Estou a esforçar-me como nunca antes me esforcei para gostar mesmo a sério de Portugal. Que me lembre, nunca na vida tive saudades de Portugal, por mais longe que estivesse. E estive muito longe, muitas vezes. Agora, tenho tantas saudades destes sítios longínquos, saudades como nunca tive de Portugal, que me sinto uma má cidadã.

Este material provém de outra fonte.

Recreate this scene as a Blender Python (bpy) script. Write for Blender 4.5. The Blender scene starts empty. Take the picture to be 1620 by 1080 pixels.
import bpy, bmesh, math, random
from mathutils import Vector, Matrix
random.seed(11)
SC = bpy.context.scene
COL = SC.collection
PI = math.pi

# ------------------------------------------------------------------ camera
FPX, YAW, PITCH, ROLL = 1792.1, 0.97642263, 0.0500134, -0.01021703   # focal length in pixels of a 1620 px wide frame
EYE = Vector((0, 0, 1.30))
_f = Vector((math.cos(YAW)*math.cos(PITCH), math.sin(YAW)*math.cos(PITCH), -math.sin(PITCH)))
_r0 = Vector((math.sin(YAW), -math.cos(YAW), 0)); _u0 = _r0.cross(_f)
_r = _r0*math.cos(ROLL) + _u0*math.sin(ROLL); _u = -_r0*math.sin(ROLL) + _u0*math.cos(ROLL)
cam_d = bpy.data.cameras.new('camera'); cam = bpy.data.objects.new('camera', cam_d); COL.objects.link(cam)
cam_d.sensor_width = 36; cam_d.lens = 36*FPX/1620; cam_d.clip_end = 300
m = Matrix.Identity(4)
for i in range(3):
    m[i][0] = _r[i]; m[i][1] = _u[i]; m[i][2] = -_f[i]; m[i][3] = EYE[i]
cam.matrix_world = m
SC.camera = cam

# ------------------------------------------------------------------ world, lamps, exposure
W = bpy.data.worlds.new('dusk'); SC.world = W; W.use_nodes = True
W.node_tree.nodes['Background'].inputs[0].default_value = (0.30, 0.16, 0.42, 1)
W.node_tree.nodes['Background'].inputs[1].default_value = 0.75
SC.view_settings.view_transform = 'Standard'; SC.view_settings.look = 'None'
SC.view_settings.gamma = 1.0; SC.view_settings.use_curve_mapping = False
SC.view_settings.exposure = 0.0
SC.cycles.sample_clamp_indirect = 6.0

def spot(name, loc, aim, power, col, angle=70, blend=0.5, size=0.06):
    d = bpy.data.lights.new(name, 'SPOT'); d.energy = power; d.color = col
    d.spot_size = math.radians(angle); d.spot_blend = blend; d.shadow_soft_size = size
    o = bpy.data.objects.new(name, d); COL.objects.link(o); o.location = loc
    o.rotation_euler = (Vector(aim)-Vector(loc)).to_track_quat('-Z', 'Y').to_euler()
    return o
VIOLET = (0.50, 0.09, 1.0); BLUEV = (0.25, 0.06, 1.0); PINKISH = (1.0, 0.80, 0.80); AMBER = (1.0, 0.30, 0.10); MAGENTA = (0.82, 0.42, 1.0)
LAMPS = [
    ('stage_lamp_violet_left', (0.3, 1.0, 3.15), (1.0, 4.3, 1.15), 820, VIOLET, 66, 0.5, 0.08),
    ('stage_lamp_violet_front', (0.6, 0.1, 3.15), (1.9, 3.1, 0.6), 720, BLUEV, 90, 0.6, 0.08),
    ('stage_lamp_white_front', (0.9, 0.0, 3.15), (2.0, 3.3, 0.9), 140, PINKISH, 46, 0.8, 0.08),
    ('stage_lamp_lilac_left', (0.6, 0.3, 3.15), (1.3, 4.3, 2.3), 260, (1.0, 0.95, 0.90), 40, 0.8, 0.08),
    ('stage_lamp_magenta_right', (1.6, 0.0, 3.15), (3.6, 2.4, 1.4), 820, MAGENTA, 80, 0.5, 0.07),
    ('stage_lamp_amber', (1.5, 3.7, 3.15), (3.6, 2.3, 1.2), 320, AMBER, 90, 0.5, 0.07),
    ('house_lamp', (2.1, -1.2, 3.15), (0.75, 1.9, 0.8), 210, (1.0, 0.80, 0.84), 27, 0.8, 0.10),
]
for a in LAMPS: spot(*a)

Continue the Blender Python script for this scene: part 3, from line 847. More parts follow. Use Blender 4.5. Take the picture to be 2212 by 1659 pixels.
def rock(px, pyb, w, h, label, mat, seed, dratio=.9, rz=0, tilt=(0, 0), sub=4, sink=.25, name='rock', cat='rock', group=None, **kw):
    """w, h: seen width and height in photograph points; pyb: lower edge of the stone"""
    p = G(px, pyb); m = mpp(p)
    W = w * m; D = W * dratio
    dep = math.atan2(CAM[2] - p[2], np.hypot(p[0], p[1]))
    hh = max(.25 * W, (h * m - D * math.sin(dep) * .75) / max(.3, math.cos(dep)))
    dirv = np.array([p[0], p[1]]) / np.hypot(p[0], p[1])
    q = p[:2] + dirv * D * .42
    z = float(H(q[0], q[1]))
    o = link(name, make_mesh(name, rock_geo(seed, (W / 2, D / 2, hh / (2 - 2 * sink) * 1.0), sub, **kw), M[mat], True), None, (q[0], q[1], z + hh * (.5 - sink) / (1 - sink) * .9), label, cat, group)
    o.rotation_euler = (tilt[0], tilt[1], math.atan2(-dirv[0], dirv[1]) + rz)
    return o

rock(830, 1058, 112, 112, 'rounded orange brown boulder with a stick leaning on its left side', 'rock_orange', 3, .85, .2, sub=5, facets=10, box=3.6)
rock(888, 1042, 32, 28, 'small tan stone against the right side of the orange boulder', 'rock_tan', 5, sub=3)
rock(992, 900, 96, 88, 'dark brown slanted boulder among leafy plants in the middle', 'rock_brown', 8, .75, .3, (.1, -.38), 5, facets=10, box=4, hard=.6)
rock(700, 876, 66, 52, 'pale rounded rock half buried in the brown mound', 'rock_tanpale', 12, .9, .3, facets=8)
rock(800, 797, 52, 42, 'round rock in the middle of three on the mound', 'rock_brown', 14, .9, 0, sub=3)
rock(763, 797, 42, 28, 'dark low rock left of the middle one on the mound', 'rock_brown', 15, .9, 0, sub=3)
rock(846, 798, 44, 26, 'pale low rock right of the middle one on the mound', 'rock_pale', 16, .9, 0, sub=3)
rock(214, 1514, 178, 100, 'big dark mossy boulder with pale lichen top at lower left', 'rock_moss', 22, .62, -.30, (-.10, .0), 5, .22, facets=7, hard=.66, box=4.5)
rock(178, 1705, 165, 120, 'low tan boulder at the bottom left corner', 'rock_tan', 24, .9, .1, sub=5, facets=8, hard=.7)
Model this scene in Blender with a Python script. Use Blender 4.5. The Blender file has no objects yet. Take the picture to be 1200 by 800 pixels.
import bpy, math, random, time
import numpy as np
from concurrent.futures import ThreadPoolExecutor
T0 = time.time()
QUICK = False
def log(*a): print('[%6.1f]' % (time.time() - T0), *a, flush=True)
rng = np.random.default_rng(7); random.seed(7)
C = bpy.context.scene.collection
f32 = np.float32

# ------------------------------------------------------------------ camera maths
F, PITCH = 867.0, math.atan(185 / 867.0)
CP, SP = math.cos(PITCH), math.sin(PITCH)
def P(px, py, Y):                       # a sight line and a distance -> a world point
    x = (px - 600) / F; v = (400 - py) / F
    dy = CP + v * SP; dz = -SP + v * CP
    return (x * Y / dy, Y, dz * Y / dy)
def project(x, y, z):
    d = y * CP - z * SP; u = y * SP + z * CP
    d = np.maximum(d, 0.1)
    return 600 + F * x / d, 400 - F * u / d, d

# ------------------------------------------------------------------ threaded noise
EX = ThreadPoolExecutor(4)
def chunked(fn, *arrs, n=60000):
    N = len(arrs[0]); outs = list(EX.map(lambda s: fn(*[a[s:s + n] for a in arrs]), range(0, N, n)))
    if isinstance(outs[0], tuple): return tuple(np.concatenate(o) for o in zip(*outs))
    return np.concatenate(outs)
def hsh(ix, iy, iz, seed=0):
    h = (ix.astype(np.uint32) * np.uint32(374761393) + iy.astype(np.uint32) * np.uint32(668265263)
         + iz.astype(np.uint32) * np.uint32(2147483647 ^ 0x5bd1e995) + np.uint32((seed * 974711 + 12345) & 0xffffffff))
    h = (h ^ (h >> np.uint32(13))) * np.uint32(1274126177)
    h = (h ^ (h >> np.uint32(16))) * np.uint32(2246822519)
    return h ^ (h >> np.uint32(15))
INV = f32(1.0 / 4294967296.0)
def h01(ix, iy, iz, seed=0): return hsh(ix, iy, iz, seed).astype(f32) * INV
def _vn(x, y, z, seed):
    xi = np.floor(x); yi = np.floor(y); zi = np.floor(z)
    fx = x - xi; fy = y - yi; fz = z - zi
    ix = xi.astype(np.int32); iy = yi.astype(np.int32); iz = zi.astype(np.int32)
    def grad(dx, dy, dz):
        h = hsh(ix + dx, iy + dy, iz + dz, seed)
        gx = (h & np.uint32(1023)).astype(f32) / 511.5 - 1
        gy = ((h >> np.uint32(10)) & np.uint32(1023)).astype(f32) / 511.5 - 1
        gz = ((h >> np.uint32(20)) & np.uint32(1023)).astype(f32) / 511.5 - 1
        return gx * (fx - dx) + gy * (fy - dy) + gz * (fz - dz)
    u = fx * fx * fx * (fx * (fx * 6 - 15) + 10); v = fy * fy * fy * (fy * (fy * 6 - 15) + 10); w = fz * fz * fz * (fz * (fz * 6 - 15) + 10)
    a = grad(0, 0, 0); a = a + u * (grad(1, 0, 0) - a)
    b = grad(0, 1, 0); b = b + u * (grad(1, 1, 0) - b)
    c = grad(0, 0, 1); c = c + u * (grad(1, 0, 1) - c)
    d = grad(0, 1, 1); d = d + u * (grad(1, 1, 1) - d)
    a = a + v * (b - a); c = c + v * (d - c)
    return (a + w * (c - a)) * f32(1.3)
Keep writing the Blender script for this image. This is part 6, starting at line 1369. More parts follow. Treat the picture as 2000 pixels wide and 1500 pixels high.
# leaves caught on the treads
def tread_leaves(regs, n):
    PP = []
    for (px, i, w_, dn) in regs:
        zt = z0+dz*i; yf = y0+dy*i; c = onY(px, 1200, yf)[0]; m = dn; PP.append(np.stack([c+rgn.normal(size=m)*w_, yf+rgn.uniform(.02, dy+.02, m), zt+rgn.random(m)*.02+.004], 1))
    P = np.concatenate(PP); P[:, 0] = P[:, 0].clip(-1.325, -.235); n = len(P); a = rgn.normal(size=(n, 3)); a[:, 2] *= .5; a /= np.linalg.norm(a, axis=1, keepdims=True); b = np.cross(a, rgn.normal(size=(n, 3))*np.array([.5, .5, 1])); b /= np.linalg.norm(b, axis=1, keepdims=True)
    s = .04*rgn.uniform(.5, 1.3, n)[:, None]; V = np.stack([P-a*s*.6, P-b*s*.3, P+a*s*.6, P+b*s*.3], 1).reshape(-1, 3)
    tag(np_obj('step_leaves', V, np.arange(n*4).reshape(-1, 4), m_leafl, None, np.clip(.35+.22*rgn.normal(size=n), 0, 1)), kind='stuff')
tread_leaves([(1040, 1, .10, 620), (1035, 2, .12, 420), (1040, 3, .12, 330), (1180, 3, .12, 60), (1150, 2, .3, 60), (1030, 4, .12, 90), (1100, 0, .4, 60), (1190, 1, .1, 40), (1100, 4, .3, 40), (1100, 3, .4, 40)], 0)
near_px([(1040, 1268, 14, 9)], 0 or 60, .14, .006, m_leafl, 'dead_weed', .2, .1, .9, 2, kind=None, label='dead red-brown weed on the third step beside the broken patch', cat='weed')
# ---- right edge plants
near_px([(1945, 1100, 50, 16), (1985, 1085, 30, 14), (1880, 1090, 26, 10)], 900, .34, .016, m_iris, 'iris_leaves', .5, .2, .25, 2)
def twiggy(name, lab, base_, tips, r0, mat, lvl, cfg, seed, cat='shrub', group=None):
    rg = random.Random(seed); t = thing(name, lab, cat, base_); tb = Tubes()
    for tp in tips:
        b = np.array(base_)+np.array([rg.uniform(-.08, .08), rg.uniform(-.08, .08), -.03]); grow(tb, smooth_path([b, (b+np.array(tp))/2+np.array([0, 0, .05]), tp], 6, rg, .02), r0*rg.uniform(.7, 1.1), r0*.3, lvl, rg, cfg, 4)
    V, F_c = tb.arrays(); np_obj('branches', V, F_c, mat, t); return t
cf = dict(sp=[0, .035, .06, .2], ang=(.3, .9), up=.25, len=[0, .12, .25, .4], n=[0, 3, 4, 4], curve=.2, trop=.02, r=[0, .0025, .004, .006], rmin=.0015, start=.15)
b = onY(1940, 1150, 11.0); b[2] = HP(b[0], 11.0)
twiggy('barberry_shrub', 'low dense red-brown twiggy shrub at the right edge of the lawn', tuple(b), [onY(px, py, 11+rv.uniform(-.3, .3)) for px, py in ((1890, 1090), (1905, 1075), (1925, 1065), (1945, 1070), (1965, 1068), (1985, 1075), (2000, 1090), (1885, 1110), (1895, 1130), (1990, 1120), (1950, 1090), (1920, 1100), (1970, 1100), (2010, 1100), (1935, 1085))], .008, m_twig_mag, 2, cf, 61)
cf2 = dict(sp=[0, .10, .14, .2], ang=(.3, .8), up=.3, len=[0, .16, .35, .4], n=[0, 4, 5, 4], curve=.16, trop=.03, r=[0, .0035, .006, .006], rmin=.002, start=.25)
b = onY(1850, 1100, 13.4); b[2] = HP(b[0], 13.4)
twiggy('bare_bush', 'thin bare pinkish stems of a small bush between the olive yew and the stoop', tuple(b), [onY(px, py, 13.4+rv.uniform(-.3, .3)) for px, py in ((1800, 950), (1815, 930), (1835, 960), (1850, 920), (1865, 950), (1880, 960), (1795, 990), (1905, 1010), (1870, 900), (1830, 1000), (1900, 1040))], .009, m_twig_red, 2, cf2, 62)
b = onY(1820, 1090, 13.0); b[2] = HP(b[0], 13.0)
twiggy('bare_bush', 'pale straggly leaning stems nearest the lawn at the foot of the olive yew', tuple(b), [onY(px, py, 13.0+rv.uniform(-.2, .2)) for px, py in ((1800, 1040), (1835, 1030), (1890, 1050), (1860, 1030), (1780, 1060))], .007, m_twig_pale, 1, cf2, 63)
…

Mas este sentimento está errado e eu quero modificá-lo. Quero gostar muito de Portugal. Quero sentir muitas saudades de Portugal. Releio as poesias do Trovador e do Novo Trovador do século XIX, escritas, muitas delas, por miguelistas exilados depois do advento do Liberalismo, e aqueles poemas, alguns tão pirosos, estão cheios de imagens douradas da pátria, de recordações mimosas e perfeitas, de saudades a rebentar a escala. Aquela gente, exilada, a viver no estrangeiro, só queria poder voltar para aqui, para este país, e eu, apesar de saber que é estúpido, tenho tanta inveja deles, tanta inveja desse amor que eles revelam por Portugal, porque eu também queria esse carinho lamechas pela terra, eu também queria ter a capacidade de sentir as saudades que eles sentiam - "E quero descantar na lira d'oiro/O meu berço natal; quero imprimir-lhe/Num ósculo d'amor minha saudade", de J. Freire de Serpa, um dos poetas da revista Trovador, que não deixou grande memória, mas que eu invejo, porque queria que o meu coração sentisse o mesmo entusiasmo amoroso e nostálgico para escrever uma coisa assim.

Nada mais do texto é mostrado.